I agree with Mr Moose, 

 

You throw enough money and minds at a problem that has already been solved once and you will get to the solution, china has both a great deal of money, and a great deal of minds, highly educated, some in the top echelon of their fields. 

 

It is funny to me that many people still have this view of China as a back water, 'Soviet' style country. They are some HIGHLY educated, highly driven people. And if you give them a machine and say, make this, they will find a way.

 

It doesn't have to be perfect, it may be a case of UV with multi-patterning, in the beginning at least, but they will find a way to advance on every generation oh machine they make. Deals for optics, IP, designs, ect can take a god awful amount of time, something the Chinese government don't really have to do. 
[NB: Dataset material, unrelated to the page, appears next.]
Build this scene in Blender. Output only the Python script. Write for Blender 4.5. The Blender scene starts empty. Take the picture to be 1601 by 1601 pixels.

Considering it took ASML and industry partners over 15 years to get a viable EUV scanner system built for high volume manufacturing to be able to produce sub 7nm chips, and they are the only ones out there with a working unit, it will take the Chinese well over another decade to figure out the technology and get it to the point where they can mass produce with the systems.

 

The semi-conductor industry is a very high cost intensive industry, with large needs for capital to build the fabs, acquire the tools, and hire highly technically skilled people to be able to design and build chips. China has the potential for the latter down already, but the issue is former. It has been trying to close the gap here in technical know-how through attempting acquisitions, but the current political climate in Washington and in the West from here on makes another effort to outright buy the expertise makes this unlikely.

 

And at this current pace, China in order to catch up would need the decades of human capital and expertise these companies have collected. It is one thing to talk about theoretical science, it's another to demonstrate the applied sciences needed for high end semiconductor production. Calibrating and perfecting the application of a theory is much harder than just mere application. It takes years and years of experience, trial and error, even sometimes lucky mistakes to really master applying a complicated theory. In said process, sometimes new scientific phenomenons are observed and need to be explained.

 

This isn't an industry where you can start from scratch and be among the best in a few years.